Je mentionnerai enfin brièvement une dernière dimension : celle de l’appropriation sociale de la mondialisation. Comme cela est souvent le cas avec les grandes mutations planétaires, les processus se font en trois temps. Dans un premier temps, la mondialisation apparaît comme une réalité extérieure et agressive qui perturbe un ordonnancement préexistant. D’où les réactions de peur ou d’hostilité qu’elle engendre. Mais dans un deuxième temps, quand le phénomène s’amplifie, les différents acteurs s’efforcent d’agir dessus. Ils ne le rejettent plus en tant que tel. Ils tentent de l’orienter dans une autre direction. C’est ce qui se passe actuellement. Et la conférence de Seattle en a été un révélateur. Cela ne signifie pas pour autant que ce processus d’appropriation est facile, rapide et non contradictoire. On a bien vu à Seattle que les différentes Ong s’opposaient au néo-libéralisme à partir de prémisses très différentes. Mais, sans aucun doute, nous sommes désormais entrés dans une phase où la mondialisation des marchés trouve un répondant dans la mondialisation sociale.
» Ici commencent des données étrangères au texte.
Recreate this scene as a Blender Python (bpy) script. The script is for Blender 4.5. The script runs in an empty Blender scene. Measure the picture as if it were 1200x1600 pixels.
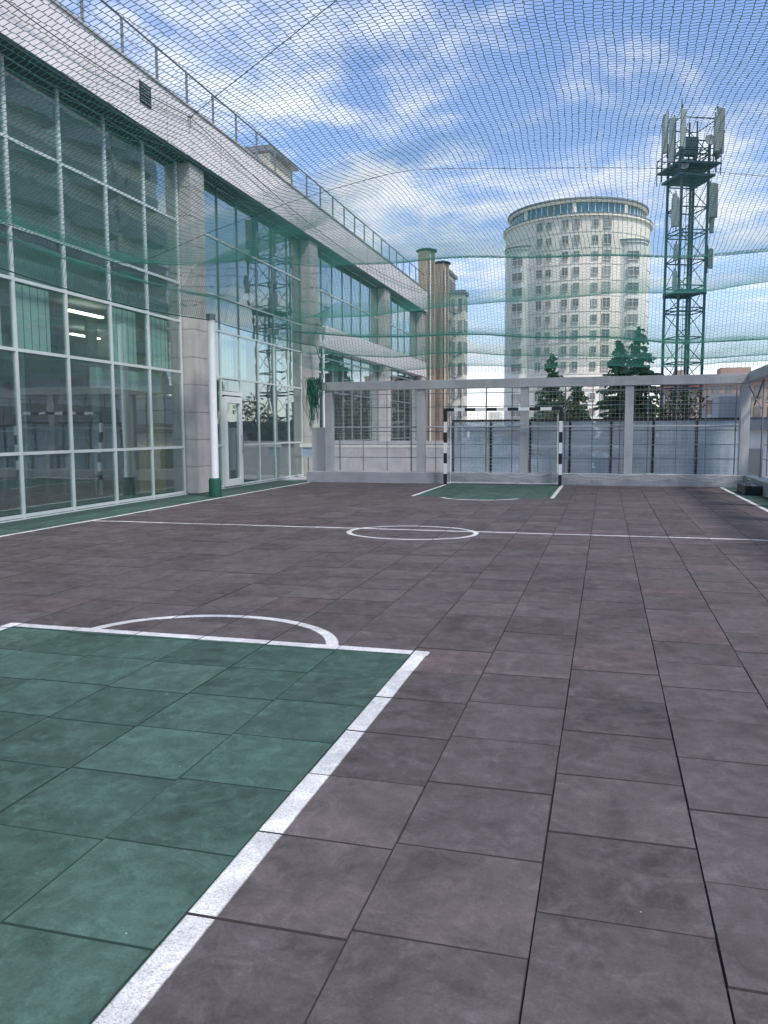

De cette présentation des coordonnées de la mondialisation découlent des interrogations extrêmement nombreuses. Nous retiendrons l’une d’entre elles, qui porte sur l’avenir du politique.
Depuis au moins un siècle, le politique renvoyait pour l’essentiel à l’idée de projet pour une collectivité nationale. Or il nous semble que dans sa double relation au temps (projet) et à l’espace, le politique se trouve dans une situation très critique. Car si la légitimité politique reste partout fondamentalement nationale, les enjeux, eux, débordent de plus en plus du cadre national. D’où le déclin de ce que l’on appelle « le pouvoir d’achat de la démocratie », c’est-à-dire la capacité pour le citoyen de faire fructifier son bulletin de vote. Beaucoup de citoyens pensent que leur choix électoral est de moins en moins capable de peser sur leur existence ou leurs conditions de vie. Il y a d’ailleurs un immense paradoxe à voir se développer dans le monde la légitimité de l’idée démocratique et la réduction de l’effet de levier qu’est le droit de vote sur la vie des citoyens.
Naturellement, on pourrait trouver une réponse dans un transfert des pouvoirs du national vers le global. Mais cette solution de bon sens est trop simple pour répondre à la complexité du défi. Pourquoi ? Fondamentalement parce que les problèmes d’identité, d’appartenance et de sens ne se réduisent pas à des montages fonctionnels. Toutes les sociétés humaines ont besoin de recourir à des « clôtures symboliques » pour exprimer leur particularité et leur différence. Si cette dimension est omise, ce sont les particularismes les plus régressifs qui s’imposeront. De surcroît, la mondialisation des structures laisse en suspens cette interrogation centrale : les sociétés sont-elles encore en mesure de se penser sur le mode du projet, à l’heure de la sacralisation du présent ?
1 J’ai développé ce point dans Malaise dans la mondialisation, éd. Textuel, 2000.
2 Bruxelles, éd. Complexe, 1997.
3 Ocde, The world in 2020, Ocde, 1998, p. 58.
4 Zaki Laïdi, La tyrannie de l’urgence, Montréal, éd. Fides, 1998.
5 Cf. Zaki Laïdi, « Les imaginaires de la mondialisation », Esprit, octobre 1998.